There were many great questions from the floor, too — check out Sarah Pullman's live-blog notes for more info.
Gender & the Social Web
This was the event that I was most excited about. I spend a lot of time thinking about (offline) social issues related to the construction of gender, and I'm thrilled to know that people are pushing to make gender a central issue in our online communities, too.
But I have to say, the session wasn't exactly what I expected. I had hoped for a great discussion about ways to a) push out gender as an issue online, make inequities visible & create 'best-practice' style solutions, and b) broaden the incredibly narrow understanding of gender in the world of digital identity. The session was actually more of a 'state of the woman on the internet'; a kind of round-up of success stories. Which is also super-cool — don't get me wrong. It was great to hear about the successes of Blogher, the Omidyar network & Moms Rising in fostering gender-neutrality on the web. I was disappointed, though, that the conversation wasn't more dynamic. Gender was ever expressed in binary terms, and success seemed to be measured by gender parity, which I felt was a little shy of awesome. I was reminded by a good friend, though, that this is still a pretty young conversation in the online domain. There's still lots of time to push it in all directions.

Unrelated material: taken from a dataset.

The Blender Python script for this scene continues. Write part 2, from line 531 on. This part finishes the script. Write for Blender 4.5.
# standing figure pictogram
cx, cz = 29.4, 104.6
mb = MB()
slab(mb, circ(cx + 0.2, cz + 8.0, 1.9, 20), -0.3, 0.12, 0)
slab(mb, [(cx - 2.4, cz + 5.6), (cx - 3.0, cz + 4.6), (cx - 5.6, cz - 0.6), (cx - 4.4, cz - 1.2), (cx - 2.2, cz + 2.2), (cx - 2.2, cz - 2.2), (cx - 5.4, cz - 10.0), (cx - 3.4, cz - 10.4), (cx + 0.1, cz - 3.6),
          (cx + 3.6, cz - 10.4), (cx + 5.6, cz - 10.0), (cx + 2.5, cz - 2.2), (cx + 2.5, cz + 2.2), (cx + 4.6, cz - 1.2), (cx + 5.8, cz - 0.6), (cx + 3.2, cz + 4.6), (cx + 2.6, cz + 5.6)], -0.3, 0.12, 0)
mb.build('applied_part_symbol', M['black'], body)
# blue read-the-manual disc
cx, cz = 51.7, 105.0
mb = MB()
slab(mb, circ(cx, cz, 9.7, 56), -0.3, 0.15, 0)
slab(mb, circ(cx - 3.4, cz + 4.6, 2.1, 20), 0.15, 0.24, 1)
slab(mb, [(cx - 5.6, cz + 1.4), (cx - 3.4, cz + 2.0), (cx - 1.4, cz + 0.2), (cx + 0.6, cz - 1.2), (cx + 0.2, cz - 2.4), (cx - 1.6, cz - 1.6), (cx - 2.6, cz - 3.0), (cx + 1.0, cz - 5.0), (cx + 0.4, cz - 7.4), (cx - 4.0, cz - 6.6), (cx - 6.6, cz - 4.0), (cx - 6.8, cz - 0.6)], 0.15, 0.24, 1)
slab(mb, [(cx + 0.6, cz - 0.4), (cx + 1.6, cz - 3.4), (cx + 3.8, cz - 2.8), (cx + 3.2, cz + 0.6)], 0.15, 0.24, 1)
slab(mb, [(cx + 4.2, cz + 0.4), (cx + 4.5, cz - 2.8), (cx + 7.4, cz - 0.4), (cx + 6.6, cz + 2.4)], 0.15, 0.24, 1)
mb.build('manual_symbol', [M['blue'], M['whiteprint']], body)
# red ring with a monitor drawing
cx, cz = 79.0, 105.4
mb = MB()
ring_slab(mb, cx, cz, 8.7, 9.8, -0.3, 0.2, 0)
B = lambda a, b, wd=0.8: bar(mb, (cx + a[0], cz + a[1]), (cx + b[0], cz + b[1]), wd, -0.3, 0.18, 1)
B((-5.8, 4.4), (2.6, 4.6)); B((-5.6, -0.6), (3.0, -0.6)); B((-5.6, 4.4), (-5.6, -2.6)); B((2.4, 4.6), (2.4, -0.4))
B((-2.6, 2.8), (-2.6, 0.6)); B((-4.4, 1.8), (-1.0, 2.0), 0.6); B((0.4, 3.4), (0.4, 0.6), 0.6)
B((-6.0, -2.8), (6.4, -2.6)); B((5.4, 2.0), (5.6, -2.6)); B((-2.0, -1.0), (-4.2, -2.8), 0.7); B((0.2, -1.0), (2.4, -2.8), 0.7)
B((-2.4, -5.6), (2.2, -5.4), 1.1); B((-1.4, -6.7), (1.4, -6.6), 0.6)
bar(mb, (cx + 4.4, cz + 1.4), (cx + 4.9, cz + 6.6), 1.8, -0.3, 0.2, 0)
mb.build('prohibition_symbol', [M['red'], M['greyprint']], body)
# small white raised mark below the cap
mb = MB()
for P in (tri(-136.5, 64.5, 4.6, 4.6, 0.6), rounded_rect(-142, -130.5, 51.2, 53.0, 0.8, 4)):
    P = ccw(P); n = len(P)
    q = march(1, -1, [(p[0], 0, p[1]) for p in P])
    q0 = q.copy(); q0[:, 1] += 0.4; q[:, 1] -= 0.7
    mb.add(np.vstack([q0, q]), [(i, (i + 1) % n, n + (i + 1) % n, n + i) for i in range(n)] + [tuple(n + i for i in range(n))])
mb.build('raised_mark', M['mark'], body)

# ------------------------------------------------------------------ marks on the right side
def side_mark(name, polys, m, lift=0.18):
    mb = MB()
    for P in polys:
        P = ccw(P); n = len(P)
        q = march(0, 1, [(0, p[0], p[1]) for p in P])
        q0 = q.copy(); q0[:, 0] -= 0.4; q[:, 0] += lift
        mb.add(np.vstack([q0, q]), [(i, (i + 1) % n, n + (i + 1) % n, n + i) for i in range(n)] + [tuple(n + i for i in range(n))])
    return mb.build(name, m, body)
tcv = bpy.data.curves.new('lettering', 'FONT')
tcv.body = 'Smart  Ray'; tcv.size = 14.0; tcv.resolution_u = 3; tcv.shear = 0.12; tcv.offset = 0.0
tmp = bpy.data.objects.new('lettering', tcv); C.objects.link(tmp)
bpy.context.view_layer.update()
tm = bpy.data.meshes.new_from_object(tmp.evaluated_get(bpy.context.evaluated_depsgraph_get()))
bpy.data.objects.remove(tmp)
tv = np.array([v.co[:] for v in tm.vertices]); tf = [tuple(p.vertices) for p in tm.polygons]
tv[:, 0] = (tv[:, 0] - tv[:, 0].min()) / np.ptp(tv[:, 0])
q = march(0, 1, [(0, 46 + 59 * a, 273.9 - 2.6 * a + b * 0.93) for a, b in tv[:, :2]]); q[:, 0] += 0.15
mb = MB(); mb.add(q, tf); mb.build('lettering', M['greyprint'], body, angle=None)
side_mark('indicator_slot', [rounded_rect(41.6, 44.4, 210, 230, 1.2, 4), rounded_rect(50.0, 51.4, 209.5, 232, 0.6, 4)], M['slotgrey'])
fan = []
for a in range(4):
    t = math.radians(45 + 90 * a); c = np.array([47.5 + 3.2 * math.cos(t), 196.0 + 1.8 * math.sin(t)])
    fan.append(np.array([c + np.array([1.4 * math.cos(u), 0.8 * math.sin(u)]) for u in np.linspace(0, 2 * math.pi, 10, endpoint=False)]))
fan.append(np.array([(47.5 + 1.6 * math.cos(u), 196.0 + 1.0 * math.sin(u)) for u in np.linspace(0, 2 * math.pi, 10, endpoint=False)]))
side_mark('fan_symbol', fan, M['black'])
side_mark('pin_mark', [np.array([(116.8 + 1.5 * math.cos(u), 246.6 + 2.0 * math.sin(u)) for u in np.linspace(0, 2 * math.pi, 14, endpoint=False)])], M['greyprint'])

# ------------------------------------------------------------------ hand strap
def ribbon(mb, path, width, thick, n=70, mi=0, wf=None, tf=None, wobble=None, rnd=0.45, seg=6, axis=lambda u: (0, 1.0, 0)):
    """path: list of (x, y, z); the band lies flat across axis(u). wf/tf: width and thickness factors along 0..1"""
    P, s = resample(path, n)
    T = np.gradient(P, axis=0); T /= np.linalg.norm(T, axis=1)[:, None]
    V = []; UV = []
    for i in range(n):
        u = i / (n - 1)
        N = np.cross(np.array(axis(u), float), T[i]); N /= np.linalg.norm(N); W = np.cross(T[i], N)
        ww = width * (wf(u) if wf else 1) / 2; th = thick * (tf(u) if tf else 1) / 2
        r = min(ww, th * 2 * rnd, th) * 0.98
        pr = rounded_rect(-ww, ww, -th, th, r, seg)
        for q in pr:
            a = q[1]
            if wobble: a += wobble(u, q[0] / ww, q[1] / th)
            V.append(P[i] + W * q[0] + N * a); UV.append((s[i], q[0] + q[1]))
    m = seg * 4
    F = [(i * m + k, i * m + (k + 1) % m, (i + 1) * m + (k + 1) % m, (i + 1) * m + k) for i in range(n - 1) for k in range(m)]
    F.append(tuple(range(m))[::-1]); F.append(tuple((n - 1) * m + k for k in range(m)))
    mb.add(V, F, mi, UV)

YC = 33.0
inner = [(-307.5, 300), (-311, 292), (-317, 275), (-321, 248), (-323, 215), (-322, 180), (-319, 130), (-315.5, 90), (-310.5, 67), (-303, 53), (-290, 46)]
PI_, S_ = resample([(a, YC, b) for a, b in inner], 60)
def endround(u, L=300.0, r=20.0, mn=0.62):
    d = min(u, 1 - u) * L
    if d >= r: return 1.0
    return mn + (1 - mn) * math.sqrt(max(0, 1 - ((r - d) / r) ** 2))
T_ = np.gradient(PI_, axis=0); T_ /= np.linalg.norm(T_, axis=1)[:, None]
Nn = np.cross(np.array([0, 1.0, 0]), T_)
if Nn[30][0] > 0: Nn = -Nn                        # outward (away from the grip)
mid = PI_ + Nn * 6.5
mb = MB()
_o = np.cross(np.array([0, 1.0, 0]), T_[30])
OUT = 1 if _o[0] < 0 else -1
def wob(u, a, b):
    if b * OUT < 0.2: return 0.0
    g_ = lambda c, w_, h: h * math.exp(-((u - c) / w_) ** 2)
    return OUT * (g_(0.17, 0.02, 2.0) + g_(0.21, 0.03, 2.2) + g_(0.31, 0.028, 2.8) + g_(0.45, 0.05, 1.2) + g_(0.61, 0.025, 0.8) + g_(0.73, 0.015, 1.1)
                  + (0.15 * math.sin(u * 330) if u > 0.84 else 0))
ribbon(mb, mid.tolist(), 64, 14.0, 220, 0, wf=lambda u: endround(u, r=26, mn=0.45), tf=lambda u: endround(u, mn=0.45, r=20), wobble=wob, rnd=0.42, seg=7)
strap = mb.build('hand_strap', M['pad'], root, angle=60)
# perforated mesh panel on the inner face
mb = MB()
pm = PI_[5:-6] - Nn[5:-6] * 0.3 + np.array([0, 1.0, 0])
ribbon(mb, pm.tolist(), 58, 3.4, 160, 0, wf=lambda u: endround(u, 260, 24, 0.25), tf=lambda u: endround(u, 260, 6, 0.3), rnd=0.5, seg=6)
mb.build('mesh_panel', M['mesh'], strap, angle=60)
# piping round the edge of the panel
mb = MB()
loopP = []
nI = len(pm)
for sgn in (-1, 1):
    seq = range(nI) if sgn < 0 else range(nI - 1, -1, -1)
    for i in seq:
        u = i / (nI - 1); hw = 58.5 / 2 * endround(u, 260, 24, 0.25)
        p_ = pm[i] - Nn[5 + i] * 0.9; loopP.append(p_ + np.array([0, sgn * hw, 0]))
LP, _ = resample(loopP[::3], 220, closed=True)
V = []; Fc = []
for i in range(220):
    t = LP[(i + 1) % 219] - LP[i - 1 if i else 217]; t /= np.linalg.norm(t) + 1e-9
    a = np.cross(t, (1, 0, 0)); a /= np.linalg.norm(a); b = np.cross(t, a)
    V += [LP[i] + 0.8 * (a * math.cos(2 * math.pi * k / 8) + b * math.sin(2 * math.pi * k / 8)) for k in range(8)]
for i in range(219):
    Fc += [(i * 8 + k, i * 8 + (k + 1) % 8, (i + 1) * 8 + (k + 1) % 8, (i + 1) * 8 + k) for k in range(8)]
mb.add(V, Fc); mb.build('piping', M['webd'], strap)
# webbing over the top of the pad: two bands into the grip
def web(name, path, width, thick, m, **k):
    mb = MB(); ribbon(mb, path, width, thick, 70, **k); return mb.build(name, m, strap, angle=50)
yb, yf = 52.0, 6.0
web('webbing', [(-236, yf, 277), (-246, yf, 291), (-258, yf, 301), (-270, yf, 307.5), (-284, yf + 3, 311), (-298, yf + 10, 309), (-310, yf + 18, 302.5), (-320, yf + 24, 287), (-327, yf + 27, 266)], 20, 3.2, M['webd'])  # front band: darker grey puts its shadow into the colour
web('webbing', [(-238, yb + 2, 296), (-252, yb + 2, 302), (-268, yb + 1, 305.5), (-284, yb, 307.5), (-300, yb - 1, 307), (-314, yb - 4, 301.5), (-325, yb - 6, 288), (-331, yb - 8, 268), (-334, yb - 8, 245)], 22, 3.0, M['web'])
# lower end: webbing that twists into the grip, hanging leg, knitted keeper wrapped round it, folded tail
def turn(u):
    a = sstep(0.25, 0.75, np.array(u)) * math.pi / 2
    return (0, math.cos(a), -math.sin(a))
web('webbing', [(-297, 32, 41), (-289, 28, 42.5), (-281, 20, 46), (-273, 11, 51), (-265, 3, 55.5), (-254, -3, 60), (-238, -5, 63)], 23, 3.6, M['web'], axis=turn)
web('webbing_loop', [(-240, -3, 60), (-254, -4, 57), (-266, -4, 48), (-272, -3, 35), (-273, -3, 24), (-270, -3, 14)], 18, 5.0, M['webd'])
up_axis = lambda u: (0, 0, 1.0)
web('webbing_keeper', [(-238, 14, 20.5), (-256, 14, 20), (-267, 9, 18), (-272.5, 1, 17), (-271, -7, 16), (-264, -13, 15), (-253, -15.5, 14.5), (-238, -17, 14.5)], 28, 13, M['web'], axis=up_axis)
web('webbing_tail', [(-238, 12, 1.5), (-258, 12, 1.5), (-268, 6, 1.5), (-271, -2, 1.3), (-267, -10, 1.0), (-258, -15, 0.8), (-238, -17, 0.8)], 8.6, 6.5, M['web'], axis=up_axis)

One very interesting thread that emerged during the conversation was that the trend toward 'bottom-up' organizing in the open source community is very much in keeping with principles of feminist organization often seen in activist communities. Changing the timbre of social movements is all about changing the nexus of control, and it was inspiring to think about open-source models as successful contemporary examples of non-heirarchical structures that work incredibly well.
The panel discussion included Catherine Geanuracos, Christine Herron, Fran Maier & Lisa Stone. It was facilitated wonderfully (really — the facilitation was impressive) by Susan Mernit. For more information, check out the session page. (I couldn't find the live blog notes this morning when I looked for them…)
I'm going to cut it off here. There was also one other session that I attended during the day, which was a discussion about Social Networking, but I was embroiled in tech support work for the NetSquared site, so I didn't get to pay very close attention. I'll try to add my notes from 'day 2: twice as awesome' later today. Woot!